A distinguished literary scholar, Burrows is internationally recognised as the creator of “stylometry” – the use of data analysis methods to quantitatively interpret written works, also known as computational stylistics or literary computing. He also invented, in 2002, a new statistical procedure, called Delta, for perceiving and construing patterns in common words, which remains the most widely employed methodology in the field.

 

Authorship attribution – determining who penned anonymously published books such as the 1996 Primary Colors about a US presidential campaign, or whether some parts of the plays we usually regard as Shakespeare’s are actually by another writer – is one of stylometry’s most popular uses. It has been applied not only to literature, but also history and philosophy, as well as forensic linguistics (the analysis of language in legal settings) and corpus linguistics (analysis of a database of language).

Stylometry – a convergence of literary studies, linguistics, statistics and computer science –is based on the observation that every author has a relatively consistent, idiosyncratic style, habitually using language in mostly unconscious ways that result in discernible similarities between their writings. And the thirty most frequently used common words, such as “and” and “you” – which typically represent one-third of a given text – are the most reliable markers of stylistic difference.

From Jane Austen to the Beatles

Defying decades of conventional wisdom, Burrows pursued a wholly original line of enquiry that exposed the hidden potential of such words and gave them weight in literary studies for the first time. The revelation prompted an outburst of interest in computational approaches, opening the way for countless studies of literary style, authorship, translation, dating and genre classification.
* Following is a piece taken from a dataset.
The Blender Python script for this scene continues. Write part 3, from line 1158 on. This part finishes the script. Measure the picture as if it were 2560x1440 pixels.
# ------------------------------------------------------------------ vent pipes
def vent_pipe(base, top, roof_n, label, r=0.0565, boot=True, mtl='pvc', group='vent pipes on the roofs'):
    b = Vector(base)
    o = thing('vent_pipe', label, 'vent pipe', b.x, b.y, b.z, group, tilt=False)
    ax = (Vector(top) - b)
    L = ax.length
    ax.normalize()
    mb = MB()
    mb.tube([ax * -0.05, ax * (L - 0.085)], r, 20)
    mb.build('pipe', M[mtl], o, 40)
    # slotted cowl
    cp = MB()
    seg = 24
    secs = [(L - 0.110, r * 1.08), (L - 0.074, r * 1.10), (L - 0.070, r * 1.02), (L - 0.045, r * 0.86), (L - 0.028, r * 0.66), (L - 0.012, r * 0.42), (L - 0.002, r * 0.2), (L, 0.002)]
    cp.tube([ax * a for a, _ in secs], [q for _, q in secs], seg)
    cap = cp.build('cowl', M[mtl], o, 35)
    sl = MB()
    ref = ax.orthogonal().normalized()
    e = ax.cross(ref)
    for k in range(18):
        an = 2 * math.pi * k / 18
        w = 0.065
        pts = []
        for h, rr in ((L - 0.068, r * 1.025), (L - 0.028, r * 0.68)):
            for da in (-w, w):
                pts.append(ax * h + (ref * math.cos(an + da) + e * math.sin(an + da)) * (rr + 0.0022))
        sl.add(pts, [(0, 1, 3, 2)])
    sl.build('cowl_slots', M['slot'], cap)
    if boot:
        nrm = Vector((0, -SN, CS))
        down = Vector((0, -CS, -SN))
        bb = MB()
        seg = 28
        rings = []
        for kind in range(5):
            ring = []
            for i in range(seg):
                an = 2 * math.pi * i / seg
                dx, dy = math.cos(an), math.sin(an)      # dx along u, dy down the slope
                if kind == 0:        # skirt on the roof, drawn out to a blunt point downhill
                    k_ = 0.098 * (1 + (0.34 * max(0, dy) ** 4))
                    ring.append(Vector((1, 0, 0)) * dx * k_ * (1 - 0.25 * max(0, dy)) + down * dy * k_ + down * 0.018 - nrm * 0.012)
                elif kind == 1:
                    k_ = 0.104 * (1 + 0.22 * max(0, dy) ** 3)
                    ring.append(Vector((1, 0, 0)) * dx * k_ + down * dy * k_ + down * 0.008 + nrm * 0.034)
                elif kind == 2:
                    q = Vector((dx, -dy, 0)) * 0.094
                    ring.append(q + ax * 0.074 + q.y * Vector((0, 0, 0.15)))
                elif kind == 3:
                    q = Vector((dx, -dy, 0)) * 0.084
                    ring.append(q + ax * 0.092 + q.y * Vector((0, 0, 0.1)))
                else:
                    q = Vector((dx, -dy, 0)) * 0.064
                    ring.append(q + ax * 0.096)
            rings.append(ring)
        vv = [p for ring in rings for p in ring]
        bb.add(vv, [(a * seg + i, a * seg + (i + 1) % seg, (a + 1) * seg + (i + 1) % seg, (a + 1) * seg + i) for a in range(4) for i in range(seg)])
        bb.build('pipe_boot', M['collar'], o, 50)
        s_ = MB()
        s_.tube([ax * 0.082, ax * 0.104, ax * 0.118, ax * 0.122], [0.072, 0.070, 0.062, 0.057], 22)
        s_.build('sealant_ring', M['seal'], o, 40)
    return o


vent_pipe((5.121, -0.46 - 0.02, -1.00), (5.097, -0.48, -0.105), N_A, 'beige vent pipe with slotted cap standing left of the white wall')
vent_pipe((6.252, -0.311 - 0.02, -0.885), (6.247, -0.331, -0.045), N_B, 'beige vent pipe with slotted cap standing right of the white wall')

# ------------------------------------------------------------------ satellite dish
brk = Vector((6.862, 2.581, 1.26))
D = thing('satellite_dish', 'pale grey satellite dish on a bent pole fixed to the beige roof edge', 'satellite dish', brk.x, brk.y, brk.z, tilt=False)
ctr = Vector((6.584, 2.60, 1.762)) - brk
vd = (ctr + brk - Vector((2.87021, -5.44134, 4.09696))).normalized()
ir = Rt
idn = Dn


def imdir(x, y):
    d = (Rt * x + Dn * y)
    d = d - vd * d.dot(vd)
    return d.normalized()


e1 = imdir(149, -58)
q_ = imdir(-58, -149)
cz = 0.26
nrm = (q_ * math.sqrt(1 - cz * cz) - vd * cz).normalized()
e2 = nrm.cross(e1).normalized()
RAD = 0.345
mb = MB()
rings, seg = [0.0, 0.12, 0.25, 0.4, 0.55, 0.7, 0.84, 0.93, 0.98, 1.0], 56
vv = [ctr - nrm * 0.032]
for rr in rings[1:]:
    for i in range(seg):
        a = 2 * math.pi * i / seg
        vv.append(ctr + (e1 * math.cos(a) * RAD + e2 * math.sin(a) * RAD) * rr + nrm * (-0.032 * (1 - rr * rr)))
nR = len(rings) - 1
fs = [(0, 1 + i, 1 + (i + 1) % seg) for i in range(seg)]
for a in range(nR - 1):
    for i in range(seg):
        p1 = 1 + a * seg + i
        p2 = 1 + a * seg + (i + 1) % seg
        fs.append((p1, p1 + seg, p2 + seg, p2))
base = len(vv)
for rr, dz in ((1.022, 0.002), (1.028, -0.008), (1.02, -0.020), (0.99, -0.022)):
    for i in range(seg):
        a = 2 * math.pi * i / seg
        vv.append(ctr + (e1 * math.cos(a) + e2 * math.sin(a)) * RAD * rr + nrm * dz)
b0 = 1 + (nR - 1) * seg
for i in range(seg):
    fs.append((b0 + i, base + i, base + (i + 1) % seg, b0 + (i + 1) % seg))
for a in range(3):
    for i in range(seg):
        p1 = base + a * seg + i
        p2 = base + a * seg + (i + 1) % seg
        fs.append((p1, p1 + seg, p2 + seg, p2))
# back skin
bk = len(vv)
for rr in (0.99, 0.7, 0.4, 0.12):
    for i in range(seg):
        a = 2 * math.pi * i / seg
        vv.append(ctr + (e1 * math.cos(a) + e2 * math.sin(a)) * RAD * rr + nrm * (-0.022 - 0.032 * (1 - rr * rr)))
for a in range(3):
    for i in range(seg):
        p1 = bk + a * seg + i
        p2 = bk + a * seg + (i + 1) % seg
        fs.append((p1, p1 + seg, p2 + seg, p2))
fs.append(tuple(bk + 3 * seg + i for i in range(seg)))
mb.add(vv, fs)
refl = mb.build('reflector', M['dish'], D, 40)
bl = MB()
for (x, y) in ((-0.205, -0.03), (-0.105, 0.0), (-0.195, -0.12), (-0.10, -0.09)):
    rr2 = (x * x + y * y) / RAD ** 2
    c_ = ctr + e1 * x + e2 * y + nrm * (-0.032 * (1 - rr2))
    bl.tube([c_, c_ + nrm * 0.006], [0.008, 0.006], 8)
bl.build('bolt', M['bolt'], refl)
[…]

And stylometry is not confined to English; it has been successfully used to analyse works in languages ranging from Classical Greek to Mandarin.

As well as Austen, Burrows applied the methodology to the writings of Henry James, E M Forster and Virginia Woolf. Other scholars have used it to explore questions such as differences in style between female and male authors, the innovativeness of certain authors compared with their peers – and even how the lyrics of Paul McCartney and John Lennon became “less pleasant, less active, and less cheerful” over time.